12(a) Effectiveness. Any notice or other communication in respect of this Agreement may be given in any manner described below (except that a notice or other communication under Section 5 or 6 may not be given by electronic messaging system or e-mail) to the address or number or in accordance with the electronic messaging system or e-mail details provided (see the Schedule) and will be deemed effective as indicated:―

(i) if in writing and delivered in person or by courier, on the date it is delivered;
(ii) if sent by telex, on the date the recipient’s answerback is received;
(iii) if sent by facsimile transmission, on the date it is received by a responsible employee of the recipient in legible form (it being agreed that the burden of proving receipt will be on the sender and will not be met by a transmission report generated by the sender’s facsimile machine);
(iv) if sent by certified or registered mail (airmail, if overseas) or the equivalent (return receipt requested), on the date it is delivered or its delivery is attempted;
(v) if sent by electronic messaging system, on the date it is received; or
(vi) if sent by e-mail, on the date it is delivered,

unless the date of that delivery (or attempted delivery) or that receipt, as applicable, is not a Local Business Day or that communication is delivered (or attempted) or received, as applicable, after the close of business on a Local Business Day, in which case that communication will be deemed given and effective on the first following day that is a Local Business Day.
12(b) Change of Details. Either party may by notice to the other change the address, telex or facsimile number or electronic messaging system or e-mail details at which notices or other communications are to be given to it.

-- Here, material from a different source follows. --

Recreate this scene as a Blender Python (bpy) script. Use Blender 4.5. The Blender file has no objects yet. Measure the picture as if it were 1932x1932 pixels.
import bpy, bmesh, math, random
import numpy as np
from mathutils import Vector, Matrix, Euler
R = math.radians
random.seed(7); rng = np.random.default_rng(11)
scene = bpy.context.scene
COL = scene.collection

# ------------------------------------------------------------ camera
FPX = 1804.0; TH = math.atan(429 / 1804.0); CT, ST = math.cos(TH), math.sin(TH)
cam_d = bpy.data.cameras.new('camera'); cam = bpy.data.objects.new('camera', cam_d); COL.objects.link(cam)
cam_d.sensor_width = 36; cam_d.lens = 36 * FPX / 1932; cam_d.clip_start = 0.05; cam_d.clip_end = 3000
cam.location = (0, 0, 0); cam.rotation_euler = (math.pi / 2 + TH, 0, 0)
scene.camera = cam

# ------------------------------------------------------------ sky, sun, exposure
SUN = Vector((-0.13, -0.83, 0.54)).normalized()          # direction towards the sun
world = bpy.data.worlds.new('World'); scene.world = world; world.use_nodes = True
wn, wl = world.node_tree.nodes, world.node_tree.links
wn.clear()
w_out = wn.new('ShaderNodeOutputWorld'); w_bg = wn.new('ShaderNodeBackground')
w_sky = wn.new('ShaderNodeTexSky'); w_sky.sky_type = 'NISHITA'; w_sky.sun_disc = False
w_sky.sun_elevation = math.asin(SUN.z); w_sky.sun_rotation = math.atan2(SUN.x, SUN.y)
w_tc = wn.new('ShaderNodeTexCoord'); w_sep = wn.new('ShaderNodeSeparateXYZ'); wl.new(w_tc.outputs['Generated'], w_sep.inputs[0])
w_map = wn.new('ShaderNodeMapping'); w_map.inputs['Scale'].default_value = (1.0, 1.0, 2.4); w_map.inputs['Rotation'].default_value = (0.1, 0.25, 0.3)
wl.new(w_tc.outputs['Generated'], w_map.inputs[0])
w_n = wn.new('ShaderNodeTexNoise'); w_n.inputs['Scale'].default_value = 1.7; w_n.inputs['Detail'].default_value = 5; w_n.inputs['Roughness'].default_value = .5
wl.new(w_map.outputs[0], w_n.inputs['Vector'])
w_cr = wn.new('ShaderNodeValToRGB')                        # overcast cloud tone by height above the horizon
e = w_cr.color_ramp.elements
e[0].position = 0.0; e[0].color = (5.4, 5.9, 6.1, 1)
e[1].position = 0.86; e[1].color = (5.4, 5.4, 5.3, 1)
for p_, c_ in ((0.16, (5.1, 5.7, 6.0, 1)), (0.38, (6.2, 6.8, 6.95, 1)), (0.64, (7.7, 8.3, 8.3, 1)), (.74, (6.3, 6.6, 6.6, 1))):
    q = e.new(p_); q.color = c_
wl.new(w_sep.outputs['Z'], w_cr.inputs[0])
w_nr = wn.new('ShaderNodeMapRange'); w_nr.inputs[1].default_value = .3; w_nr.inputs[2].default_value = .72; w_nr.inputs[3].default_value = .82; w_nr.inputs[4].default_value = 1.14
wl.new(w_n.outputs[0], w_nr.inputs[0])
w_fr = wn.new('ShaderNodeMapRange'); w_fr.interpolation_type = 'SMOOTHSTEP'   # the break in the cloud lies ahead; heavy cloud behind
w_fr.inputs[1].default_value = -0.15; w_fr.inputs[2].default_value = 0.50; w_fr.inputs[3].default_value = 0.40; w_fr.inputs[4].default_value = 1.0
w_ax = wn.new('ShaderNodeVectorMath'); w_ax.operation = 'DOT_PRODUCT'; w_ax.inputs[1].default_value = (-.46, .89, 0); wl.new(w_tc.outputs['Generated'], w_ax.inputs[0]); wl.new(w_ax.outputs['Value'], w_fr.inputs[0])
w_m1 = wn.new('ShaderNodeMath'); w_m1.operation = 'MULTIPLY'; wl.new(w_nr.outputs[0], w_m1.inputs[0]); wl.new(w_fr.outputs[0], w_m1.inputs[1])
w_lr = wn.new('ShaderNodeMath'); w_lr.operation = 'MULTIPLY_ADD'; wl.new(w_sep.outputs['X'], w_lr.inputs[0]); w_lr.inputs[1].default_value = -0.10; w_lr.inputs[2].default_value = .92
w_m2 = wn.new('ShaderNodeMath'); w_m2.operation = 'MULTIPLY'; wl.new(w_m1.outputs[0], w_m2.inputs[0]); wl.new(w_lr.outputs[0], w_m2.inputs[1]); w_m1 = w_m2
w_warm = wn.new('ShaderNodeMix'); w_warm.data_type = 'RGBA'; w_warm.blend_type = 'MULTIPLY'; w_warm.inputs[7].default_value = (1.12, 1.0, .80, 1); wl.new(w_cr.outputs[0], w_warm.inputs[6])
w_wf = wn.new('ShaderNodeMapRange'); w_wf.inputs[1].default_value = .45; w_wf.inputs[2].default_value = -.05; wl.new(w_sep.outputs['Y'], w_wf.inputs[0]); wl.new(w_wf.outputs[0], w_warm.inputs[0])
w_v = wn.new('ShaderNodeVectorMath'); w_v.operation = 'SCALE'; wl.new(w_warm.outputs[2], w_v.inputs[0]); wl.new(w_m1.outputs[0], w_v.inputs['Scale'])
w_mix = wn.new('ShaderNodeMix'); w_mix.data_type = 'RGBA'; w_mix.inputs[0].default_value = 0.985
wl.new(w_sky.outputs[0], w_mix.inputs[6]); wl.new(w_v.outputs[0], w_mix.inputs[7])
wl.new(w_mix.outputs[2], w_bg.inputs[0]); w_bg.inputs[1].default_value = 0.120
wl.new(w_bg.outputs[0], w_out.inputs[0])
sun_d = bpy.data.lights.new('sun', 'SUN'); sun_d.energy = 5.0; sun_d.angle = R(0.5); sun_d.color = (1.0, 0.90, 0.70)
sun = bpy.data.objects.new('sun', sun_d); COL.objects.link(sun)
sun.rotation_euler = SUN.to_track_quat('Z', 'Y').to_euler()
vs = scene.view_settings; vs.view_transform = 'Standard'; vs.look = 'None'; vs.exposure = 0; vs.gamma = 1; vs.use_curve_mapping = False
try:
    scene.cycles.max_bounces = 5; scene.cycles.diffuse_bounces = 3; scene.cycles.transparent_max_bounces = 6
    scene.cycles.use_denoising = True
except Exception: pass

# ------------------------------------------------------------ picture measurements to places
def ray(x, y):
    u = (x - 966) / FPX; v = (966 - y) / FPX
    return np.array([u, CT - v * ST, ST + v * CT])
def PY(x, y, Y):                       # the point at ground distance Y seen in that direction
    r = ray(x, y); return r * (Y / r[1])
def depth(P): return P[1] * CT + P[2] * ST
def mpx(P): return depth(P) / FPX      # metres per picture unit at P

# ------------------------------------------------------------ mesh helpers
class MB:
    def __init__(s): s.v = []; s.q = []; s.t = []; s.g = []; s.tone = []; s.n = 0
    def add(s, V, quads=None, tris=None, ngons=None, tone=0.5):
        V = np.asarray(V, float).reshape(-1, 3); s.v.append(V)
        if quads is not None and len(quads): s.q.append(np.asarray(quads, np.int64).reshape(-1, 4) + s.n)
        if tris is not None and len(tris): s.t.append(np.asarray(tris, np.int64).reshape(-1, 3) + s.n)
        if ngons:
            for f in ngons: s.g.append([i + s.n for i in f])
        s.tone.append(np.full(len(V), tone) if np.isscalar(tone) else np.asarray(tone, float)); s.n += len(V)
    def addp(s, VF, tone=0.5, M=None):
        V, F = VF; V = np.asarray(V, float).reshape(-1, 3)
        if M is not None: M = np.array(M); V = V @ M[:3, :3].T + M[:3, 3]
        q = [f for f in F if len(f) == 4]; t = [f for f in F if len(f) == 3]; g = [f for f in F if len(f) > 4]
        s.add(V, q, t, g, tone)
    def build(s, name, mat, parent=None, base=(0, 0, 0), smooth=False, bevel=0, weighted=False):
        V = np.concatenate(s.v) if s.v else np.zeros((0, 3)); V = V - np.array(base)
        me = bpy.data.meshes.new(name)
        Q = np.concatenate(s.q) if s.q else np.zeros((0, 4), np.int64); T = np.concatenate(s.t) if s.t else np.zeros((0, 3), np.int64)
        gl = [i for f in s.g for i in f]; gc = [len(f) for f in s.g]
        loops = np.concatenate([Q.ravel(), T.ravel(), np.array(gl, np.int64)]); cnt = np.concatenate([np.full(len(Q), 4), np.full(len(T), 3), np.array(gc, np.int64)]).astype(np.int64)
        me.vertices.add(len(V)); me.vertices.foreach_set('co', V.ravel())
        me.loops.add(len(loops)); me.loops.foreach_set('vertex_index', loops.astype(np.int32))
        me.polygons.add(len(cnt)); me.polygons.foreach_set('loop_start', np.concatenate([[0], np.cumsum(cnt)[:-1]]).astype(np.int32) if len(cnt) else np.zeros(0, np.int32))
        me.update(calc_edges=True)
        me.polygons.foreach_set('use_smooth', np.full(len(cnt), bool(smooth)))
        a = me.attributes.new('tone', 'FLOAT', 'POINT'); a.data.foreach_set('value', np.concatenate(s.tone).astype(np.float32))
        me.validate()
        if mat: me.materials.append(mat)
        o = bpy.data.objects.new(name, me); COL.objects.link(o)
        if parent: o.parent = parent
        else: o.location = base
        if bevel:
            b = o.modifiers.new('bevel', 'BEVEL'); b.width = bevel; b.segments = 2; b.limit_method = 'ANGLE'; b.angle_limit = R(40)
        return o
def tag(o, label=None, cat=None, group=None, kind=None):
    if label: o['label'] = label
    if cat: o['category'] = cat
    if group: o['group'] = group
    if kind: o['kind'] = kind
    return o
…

The intellectual endeavour here is interesting: Firstly, to deduce the meaning of the words in that agreement Andrews J looks at the intention of the person who crafted the 1992 ISDA, and not the intentions of the parties who actually negotiated the agreement. The agreement was signed in 2006, by which stage email was widely known and understood. It seems fanciful to suggest parties would intend to include all electronic messaging systems except email, especially since email is the only system vaguely answering the description of an “electronic messaging system” than a caravan park owner in Wales would be likely to have. There is a long disquisition on what ISDA intended which, this reviewer submits is utterly irrelevant because ISDA was not a party to the contract.

Andrews J needed also to draw a peculiar, narrow meaning of the word “system” to rule that while email may be a means of communicating electronic messages, it is not a “system”. SWIFT is a messaging system. SMTP over the Internet is, apparently, not. You have to squint really hard and hold your head in a funny way to follow that logic. Again: most Caravan park owners in Wales don't have SWIFT.

What’s oddest about this is that the court needed to make none of these assertions to find NatWest’s attempted service wasn’t valid, because Greenclose hadn’t specified an email address in the ISDA Schedule. Simply put, there was no agreed email address to which NatWest could send Greenclose a message, however you construe Section 12. Therefore communication by email (within in the contemplation of Section 12) wasn’t possible. Case closed.

(Andrews J also was exercised mightily about whether a notification, even if undisputedly effective, not consistent with Section 12 would count for the purposes of exercising options under the ISDA Master Agreement. Andrews J chose the path less travelled, in finding that “any notice or other communication may be given in any manner described below” meant it may only be given in that manner. Which raises the question: what if the court had found on the facts that a non-compliant notice had, nonetheless made its way to the relevant person and been appropriately adverted to: would the court still follow substance over form and disallow the claim?

And what would the court have found if Greenclose had specified an email address? That he was wrong to do so, because that wasn’t an identifier on a valid “electronic messaging system”?